[Written problem]: Print only the lines from the top of the data through the line with "from mathutils import Vector, Matrix", both included, skipping every picture.

[Data excerpt]:
····················

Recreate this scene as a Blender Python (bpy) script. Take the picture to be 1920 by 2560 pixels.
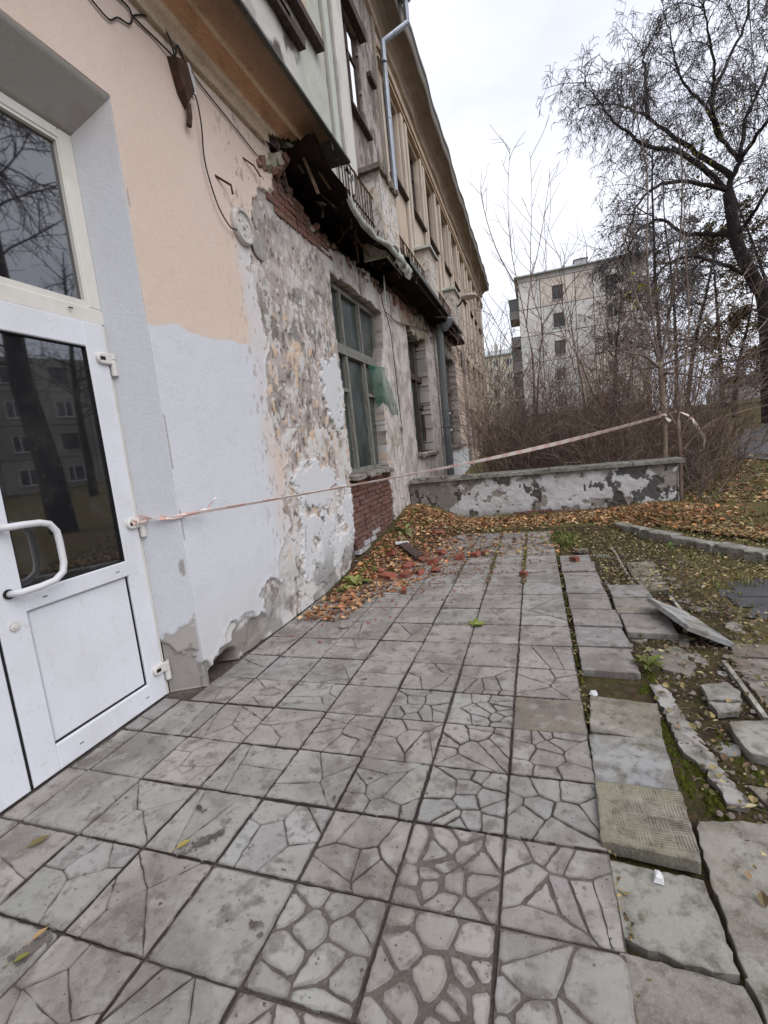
import bpy, math, random
import numpy as np
from mathutils import Vector, Matrix

# ------------------------------------------------------------------ scene, camera, sky, sun, exposure
for o in list(bpy.data.objects):
    bpy.data.objects.remove(o)
scn = bpy.context.scene
COL = scn.collection
R = math.radians

cam_d = bpy.data.cameras.new('camera')
cam_d.sensor_fit = 'VERTICAL'
cam_d.sensor_height = 36.0
cam_d.sensor_width = 27.0
cam_d.lens = 16.379
cam_d.clip_start = 0.05
cam_d.clip_end = 2000
cam = bpy.data.objects.new('camera', cam_d)
COL.objects.link(cam)
def cam_matrix(pitch, roll, yaw, loc):
    cy, sy, cp, sp = math.cos(yaw), math.sin(yaw), math.cos(pitch), math.sin(pitch)
    fwd = Vector((sy*cp, cy*cp, -sp)); rt = Vector((cy, -sy, 0)); up = rt.cross(fwd)
    r2 = rt*math.cos(roll) + up*math.sin(roll); u2 = up*math.cos(roll) - rt*math.sin(roll)
    m = Matrix((r2, u2, -fwd)).transposed().to_4x4()
    m.translation = loc
    return m
cam.matrix_world = cam_matrix(0.13591573, -0.10403727, -0.32341275, Vector((0, 0, 1.68)))
scn.camera = cam

SUN_EL, SUN_AZ = 48.0, 118.0      # direction the light comes from: azimuth from +Y towards +X
w = bpy.data.worlds.new('World'); scn.world = w; w.use_nodes = True
nt = w.node_tree; N = nt.nodes; LK = nt.links; N.clear()
out = N.new('ShaderNodeOutputWorld')
sky = N.new('ShaderNodeTexSky'); sky.sky_type = 'NISHITA'; sky.sun_disc = False
sky.sun_elevation = R(SUN_EL); sky.sun_rotation = R(SUN_AZ); sky.dust_density = 3.0
b1 = N.new('ShaderNodeBackground'); b1.inputs[1].default_value = 0.10
LK.new(sky.outputs[0], b1.inputs[0])
tc = N.new('ShaderNodeTexCoord'); mp = N.new('ShaderNodeMapping')
mp.inputs['Scale'].default_value = (1.0, 1.0, 1.9)
LK.new(tc.outputs['Generated'], mp.inputs[0])
nz = N.new('ShaderNodeTexNoise'); nz.inputs['Scale'].default_value = 2.1; nz.inputs['Detail'].default_value = 5
nz.inputs['Roughness'].default_value = 0.5; nz.inputs['Distortion'].default_value = 0.5
LK.new(mp.outputs[0], nz.inputs['Vector'])
cr = N.new('ShaderNodeValToRGB')
cr.color_ramp.elements[0].position = 0.36; cr.color_ramp.elements[0].color = (0.69, 0.72, 0.86, 1)
cr.color_ramp.elements[1].position = 0.62; cr.color_ramp.elements[1].color = (0.95, 0.97, 1.03, 1)
LK.new(nz.outputs['Fac'], cr.inputs[0])
b2 = N.new('ShaderNodeBackground'); b2.inputs[1].default_value = 1.0
LK.new(cr.outputs[0], b2.inputs[0])
mx = N.new('ShaderNodeMixShader'); mx.inputs[0].default_value = 0.9
LK.new(b1.outputs[0], mx.inputs[1]); LK.new(b2.outputs[0], mx.inputs[2]); LK.new(mx.outputs[0], out.inputs[0])

sun_d = bpy.data.lights.new('sun', 'SUN'); sun_d.energy = 1.3; sun_d.angle = R(50); sun_d.color = (1, 0.97, 0.93)
sun = bpy.data.objects.new('sun', sun_d); COL.objects.link(sun)
_d = Vector((math.sin(R(SUN_AZ))*math.cos(R(SUN_EL)), math.cos(R(SUN_AZ))*math.cos(R(SUN_EL)), math.sin(R(SUN_EL))))
sun.rotation_euler = _d.to_track_quat('Z', 'Y').to_euler()
sun.location = _d*60

scn.view_settings.view_transform = 'Standard'
scn.view_settings.look = 'None'
scn.view_settings.exposure = 0.42
scn.view_settings.gamma = 1
scn.view_settings.use_curve_mapping = False
scn.cycles.max_bounces = 5
scn.cycles.diffuse_bounces = 3
scn.cycles.glossy_bounces = 2
scn.cycles.transparent_max_bounces = 6

rnd = random.Random(7)
rs = np.random.RandomState(11)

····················

[Solution for this task]:
Recreate this scene as a Blender Python (bpy) script. Take the picture to be 1920 by 2560 pixels.
import bpy, math, random
import numpy as np
from mathutils import Vector, Matrix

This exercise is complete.